Digital transformation is playing a leading role in our field and the construction sector anticipates a technological surge: according to a recent Davos forum, some €100 billion ($121 billion) is expected to be spent for digitalisation by 2025 ... a huge opportunity. Key studies have indicated that in recent decades, many industries have boosted their productivity above 150 per cent and the construction sector is now following this trend through leading digital applications that reach unprecedented levels of efficiency. And what is more, studies suggest that companies that are digitalised earn eight per cent and are 20 per cent more profitable than those are not. Besides, the gradual increase in the use of technology has also resulted in the improvement of the quality and safety of works and projects, reducing human errors and risk of accidents. For all this, the training of future professionals must be oriented, without further delay, towards this new paradigm.

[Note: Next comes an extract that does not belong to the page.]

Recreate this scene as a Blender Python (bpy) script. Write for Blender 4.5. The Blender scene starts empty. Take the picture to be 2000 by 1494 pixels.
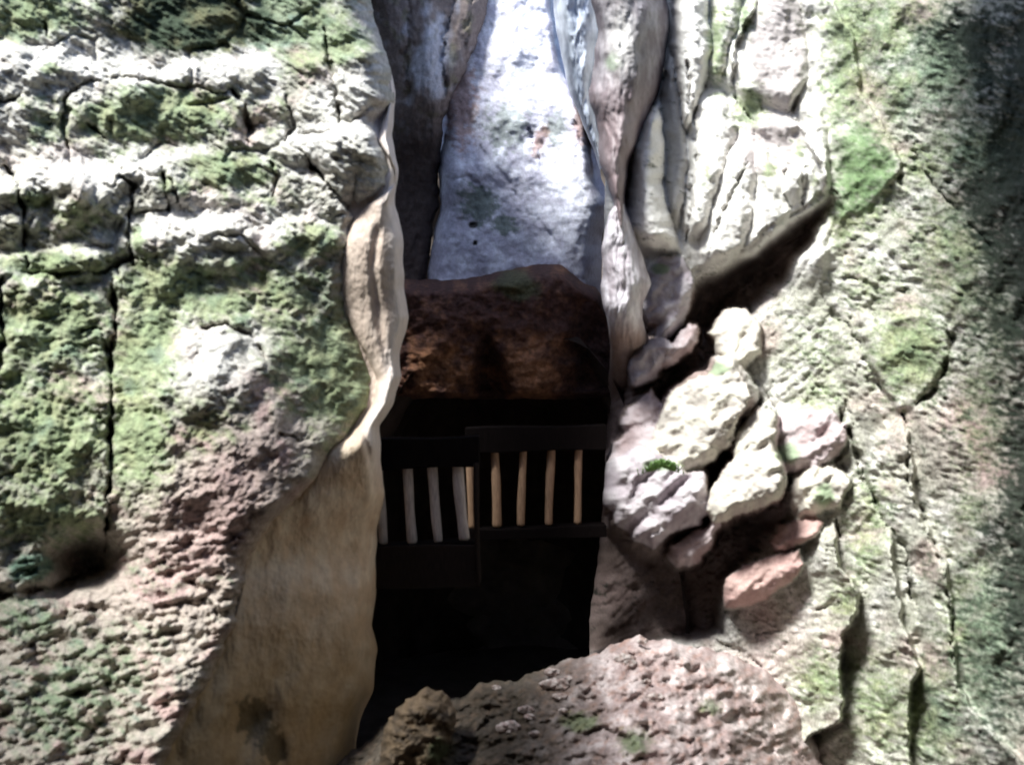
import bpy, math
import numpy as np
from mathutils import Vector

# ------------------------------------------------------------------ camera, sky, sun, exposure
scene = bpy.context.scene
C = scene.collection
F = 1732.0          # focal length in pixels of a 2000 px wide frame
ZC = 5.0            # eye height above the cave floor
cam_d = bpy.data.cameras.new("camera")
cam = bpy.data.objects.new("camera", cam_d)
C.objects.link(cam)
cam.location = (0, 0, ZC)
cam.rotation_euler = (math.radians(90), 0, 0)
cam_d.sensor_width = 36.0
cam_d.lens = 36.0 * F / 2000.0
cam_d.clip_end = 500
cam_d.dof.use_dof = True
cam_d.dof.focus_distance = 60.0
cam_d.dof.aperture_fstop = 1.35
scene.camera = cam

SUN_DIR = Vector((0.40, 0.40, -0.82)).normalized()      # the way the light travels
world = bpy.data.worlds.new("World")
scene.world = world
world.use_nodes = True
wn = world.node_tree.nodes
wl = world.node_tree.links
sky = wn.new("ShaderNodeTexSky")
sky.sky_type = 'NISHITA'
sky.sun_disc = False
sky.sun_elevation = math.asin(-SUN_DIR.z)
sky.sun_rotation = math.atan2(-SUN_DIR.x, -SUN_DIR.y)
wl.new(sky.outputs[0], wn["Background"].inputs[0])
wn["Background"].inputs[1].default_value = 0.13
sun_d = bpy.data.lights.new("sun", 'SUN')
sun_d.energy = 4.0
sun_d.angle = math.radians(13.0)
sun_d.color = (0.985, 1.0, 0.955)
sun = bpy.data.objects.new("sun", sun_d)
C.objects.link(sun)
sun.location = (-6, -6, 20)
sun.rotation_euler = SUN_DIR.to_track_quat('-Z', 'Y').to_euler()
scene.view_settings.view_transform = 'Standard'
scene.view_settings.look = 'None'
scene.view_settings.exposure = 1.38
scene.view_settings.gamma = 1.0
scene.cycles.max_bounces = 6
scene.cycles.diffuse_bounces = 4

# ------------------------------------------------------------------ noise and field helpers
def _hash(ix, iy, seed):
    h = (ix.astype(np.int64) * 374761393 + iy.astype(np.int64) * 668265263 + seed * 982451653) & 0xFFFFFFFF
    h = ((h ^ (h >> 13)) * 1274126177) & 0xFFFFFFFF
    h = ((h ^ (h >> 16)) * 2246822519) & 0xFFFFFFFF
    return h ^ (h >> 15)

def perlin(x, y, seed=0):
    x = np.asarray(x, float); y = np.asarray(y, float)
    x0 = np.floor(x); y0 = np.floor(y)
    fx = x - x0; fy = y - y0
    u = fx * fx * fx * (fx * (fx * 6 - 15) + 10)
    v = fy * fy * fy * (fy * (fy * 6 - 15) + 10)
    def g(dx, dy):
        a = (_hash(x0 + dx, y0 + dy, seed) & 1023) * (2 * math.pi / 1024)
        return np.cos(a) * (fx - dx) + np.sin(a) * (fy - dy)
    n = (g(0, 0) * (1 - u) + g(1, 0) * u) * (1 - v) + (g(0, 1) * (1 - u) + g(1, 1) * u) * v
    return n * 1.5

def fbm(x, y, seed=0, oct=4, gain=0.5):
    s = 0; a = 1.0; t = 0
    for k in range(oct):
        s = s + a * perlin(x, y, seed + 17 * k); t += a
        x = x * 2.03 + 5.1; y = y * 2.03 - 3.7; a *= gain
    return s / t

def ridged(x, y, seed=0, oct=4):
    s = 0; a = 1.0; t = 0
    for k in range(oct):
        s = s + a * (1 - 2 * np.abs(perlin(x, y, seed + 31 * k))); t += a
        x = x * 2.1 + 1.3; y = y * 2.1 + 7.7; a *= 0.5
    return s / t

def worley(x, y, seed=0):
    """distance to the nearest and second nearest cell point"""
    x0 = np.floor(x); y0 = np.floor(y)
    d1 = np.full(x.shape, 9.0); d2 = np.full(x.shape, 9.0)
    for i in (-1, 0, 1):
        for j in (-1, 0, 1):
            h = _hash(x0 + i, y0 + j, seed)
            qx = x0 + i + (h & 1023) / 1023.0; qy = y0 + j + ((h >> 10) & 1023) / 1023.0
            d = np.hypot(x - qx, y - qy)
            d2 = np.minimum(d2, np.maximum(d, d1)); d1 = np.minimum(d1, d)
    return d1, d2

def sst(a, b, x):
    t = np.clip((x - a) / (b - a), 0, 1)
    return t * t * (3 - 2 * t)

def gauss(x, y, cx, cy, rx, ry, ang=0.0):
    c, s = math.cos(math.radians(ang)), math.sin(math.radians(ang))
    u = ((x - cx) * c + (y - cy) * s) / rx; v = (-(x - cx) * s + (y - cy) * c) / ry
    return np.exp(-(u * u + v * v))

def pdist(x, y, pts):
    """distance to a polyline"""
    d = np.full(x.shape, 1e9)
    for (ax, ay), (bx, by) in zip(pts[:-1], pts[1:]):
        L2 = (bx - ax) ** 2 + (by - ay) ** 2 + 1e-9
        t = np.clip(((x - ax) * (bx - ax) + (y - ay) * (by - ay)) / L2, 0, 1)
        d = np.minimum(d, np.hypot(x - ax - t * (bx - ax), y - ay - t * (by - ay)))
    return d

def sdpoly(x, y, pts):
    """signed distance to a closed polygon, positive inside"""
    d = pdist(x, y, list(pts) + [pts[0]])
    ins = np.zeros(x.shape, bool)
    for (ax, ay), (bx, by) in zip(pts, list(pts[1:]) + [pts[0]]):
        c = ((ay > y) != (by > y)) & (x < (bx - ax) * (y - ay) / ((by - ay) + 1e-12) + ax)
        ins ^= c
    return np.where(ins, d, -d)

def along(v, pts, axis):
    """value of a polyline given as (x, y) points: axis 1 gives x at height y, axis 0 gives y at x"""
    p = sorted(pts, key=lambda q: q[axis])
    k = [q[axis] for q in p]; w = [q[1 - axis] for q in p]
    # rounded between the points
    kk = np.linspace(k[0], k[-1], 600); ww = np.interp(kk, k, w)
    n = max(3, int(600 * 14 / max(1, (k[-1] - k[0]))) | 1)
    ker = np.hanning(n + 2)[1:-1]; ker /= ker.sum()
    ww = np.convolve(np.pad(ww, n // 2, mode='edge'), ker, mode='valid')
    return np.interp(v, kk, ww)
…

Acciona is also working on several pilot projects on digitalisation that it is currently applying in large works around the world: augmented reality; solutions to develop pavements adapted to new challenges and achieving an efficient, smarter and safer mobility, while maintaining sustainability principles; and the use of eco-friendly materials for a new concept of asphalt pavements for a sustainable environment, to cite an example.

We are also living in an exciting time of increasingly accessible technologies that allow us to develop vehicles and manage fleets that are increasingly intelligent, flexible and adaptive to the environment, like the automated guided vehicles (AGVs). In the near future, companies will comfortably operate fleets from an office through artificial intelligence and network infrastructure.

In the construction field, the need to standardise the different types of vehicles and their connectivity will make each project a small smart city where all the teams collaborate, move, communicate and act under the same standards of communication and supervision.

We are witnessing an exciting time of increasingly accessible technologies where the construction sector cannot lag behind. This new era offers opportunities based on regulation, technology and talent. We are immersed in the fourth industrial revolution that, like the previous ones, generates fear of the unknown. However, we have to see it as a key opportunity – only then will we be able to make the most of the advantages.